Written request:
Set all the material down again unchanged, without the pictures.

● ● ● ● ● ● ●

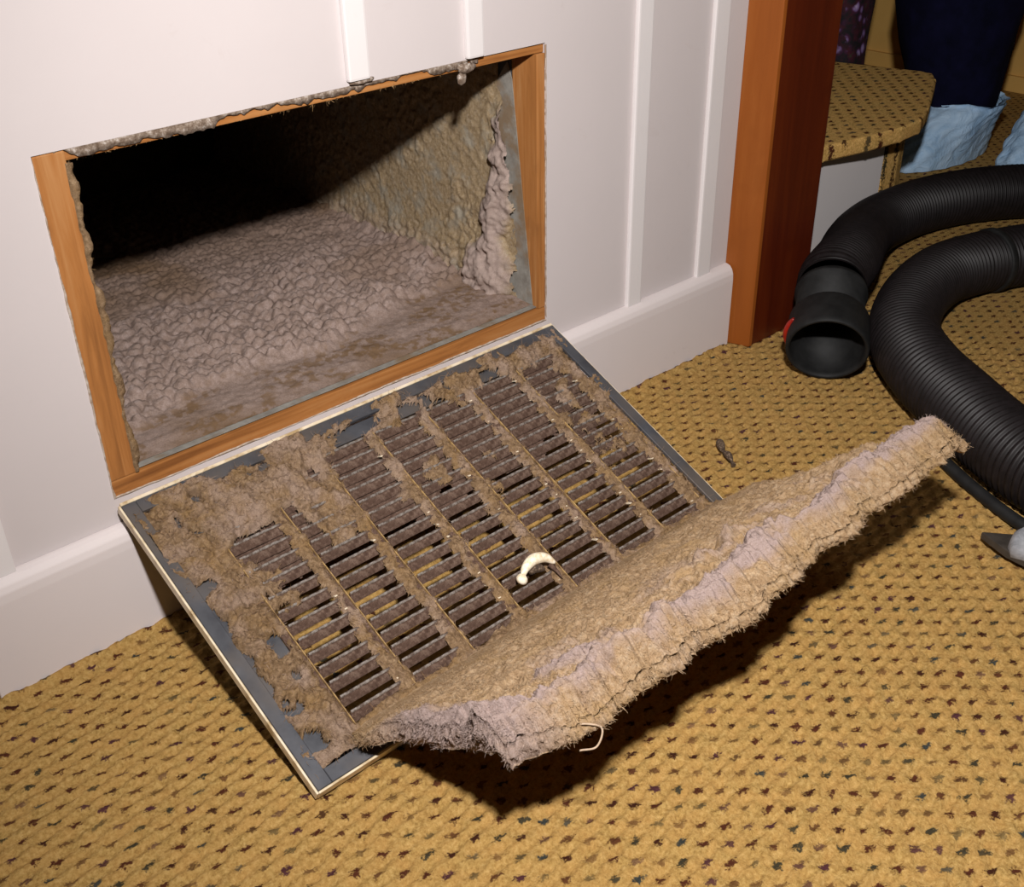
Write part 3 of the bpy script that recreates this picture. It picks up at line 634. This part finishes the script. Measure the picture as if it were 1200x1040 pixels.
# fringe fibres round the free edges and fuzz over the surface
k = 5200
NE = 9000; ei = rng.integers(0, NS, NE); ej = NTt - 1 - rng.integers(0, 16, NE)
de = np.stack([rng.normal(0, 0.8, NE), rng.normal(-0.6, 0.6, NE), rng.normal(-0.5, 0.6, NE)], 1)
NL = 3500; li = rng.integers(0, 10, NL); lj = rng.integers(8, NTt, NL); dl = np.stack([rng.normal(-0.8, 0.5, NL), rng.normal(-0.4, 0.6, NL), rng.normal(-0.5, 0.6, NL)], 1)
NRr = 2000; ri = NS - 1 - rng.integers(0, 8, NRr); rj = rng.integers(8, NTt, NRr); dr = np.stack([rng.normal(0.8, 0.5, NRr), rng.normal(0, 0.6, NRr), rng.normal(0, 0.6, NRr)], 1)
NF = 62000; fi = rng.integers(0, NS, NF); fj = rng.integers(int(NTt * 0.06), NTt, NF); df = np.stack([rng.normal(0, 1, NF), rng.normal(0, 1, NF), rng.uniform(-0.1, 0.7, NF)], 1)
II = np.r_[ei, li, ri, fi]; JJ = np.r_[ej, lj, rj, fj]; DD = np.vstack([de, dl, dr, df])
LL = np.r_[rng.uniform(0.002, 0.009, NE), rng.uniform(0.002, 0.009, NL), rng.uniform(0.002, 0.008, NRr), rng.uniform(0.002, 0.006, NF)]
o = link('mat_fuzz', fibres_me('mat_fuzz', Vt[II, JJ] - np.array([0, 0, 0.0008]), DD, LL, 0.00042, 1.8, 4, {'lint': lint[II, JJ]}), M['mat_fibre'], mat_o); tag(o, kind='stuff')
# the side wall of the mat grows fibres too
es = np.vstack(extra); k_ = rng.integers(0, len(es), 9000); k_ = k_[free[k_ % nb_] > 0.5]
o = link('edge_fuzz', fibres_me('edge_fuzz', es[k_], outw[k_ % nb_] + rng.normal(0, 0.8, (len(k_), 3)), rng.uniform(0.002, 0.007, len(k_)), 0.00042, 1.8, 4, {'lint': lb[k_]}), M['mat_fibre'], mat_o); tag(o, kind='stuff')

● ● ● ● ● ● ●

Response below:
Write part 3 of the bpy script that recreates this picture. It picks up at line 634. This part finishes the script. Measure the picture as if it were 1200x1040 pixels.
# fringe fibres round the free edges and fuzz over the surface
k = 5200
NE = 9000; ei = rng.integers(0, NS, NE); ej = NTt - 1 - rng.integers(0, 16, NE)
de = np.stack([rng.normal(0, 0.8, NE), rng.normal(-0.6, 0.6, NE), rng.normal(-0.5, 0.6, NE)], 1)
NL = 3500; li = rng.integers(0, 10, NL); lj = rng.integers(8, NTt, NL); dl = np.stack([rng.normal(-0.8, 0.5, NL), rng.normal(-0.4, 0.6, NL), rng.normal(-0.5, 0.6, NL)], 1)
NRr = 2000; ri = NS - 1 - rng.integers(0, 8, NRr); rj = rng.integers(8, NTt, NRr); dr = np.stack([rng.normal(0.8, 0.5, NRr), rng.normal(0, 0.6, NRr), rng.normal(0, 0.6, NRr)], 1)
NF = 62000; fi = rng.integers(0, NS, NF); fj = rng.integers(int(NTt * 0.06), NTt, NF); df = np.stack([rng.normal(0, 1, NF), rng.normal(0, 1, NF), rng.uniform(-0.1, 0.7, NF)], 1)
II = np.r_[ei, li, ri, fi]; JJ = np.r_[ej, lj, rj, fj]; DD = np.vstack([de, dl, dr, df])
LL = np.r_[rng.uniform(0.002, 0.009, NE), rng.uniform(0.002, 0.009, NL), rng.uniform(0.002, 0.008, NRr), rng.uniform(0.002, 0.006, NF)]
o = link('mat_fuzz', fibres_me('mat_fuzz', Vt[II, JJ] - np.array([0, 0, 0.0008]), DD, LL, 0.00042, 1.8, 4, {'lint': lint[II, JJ]}), M['mat_fibre'], mat_o); tag(o, kind='stuff')
# the side wall of the mat grows fibres too
es = np.vstack(extra); k_ = rng.integers(0, len(es), 9000); k_ = k_[free[k_ % nb_] > 0.5]
o = link('edge_fuzz', fibres_me('edge_fuzz', es[k_], outw[k_ % nb_] + rng.normal(0, 0.8, (len(k_), 3)), rng.uniform(0.002, 0.007, len(k_)), 0.00042, 1.8, 4, {'lint': lb[k_]}), M['mat_fibre'], mat_o); tag(o, kind='stuff')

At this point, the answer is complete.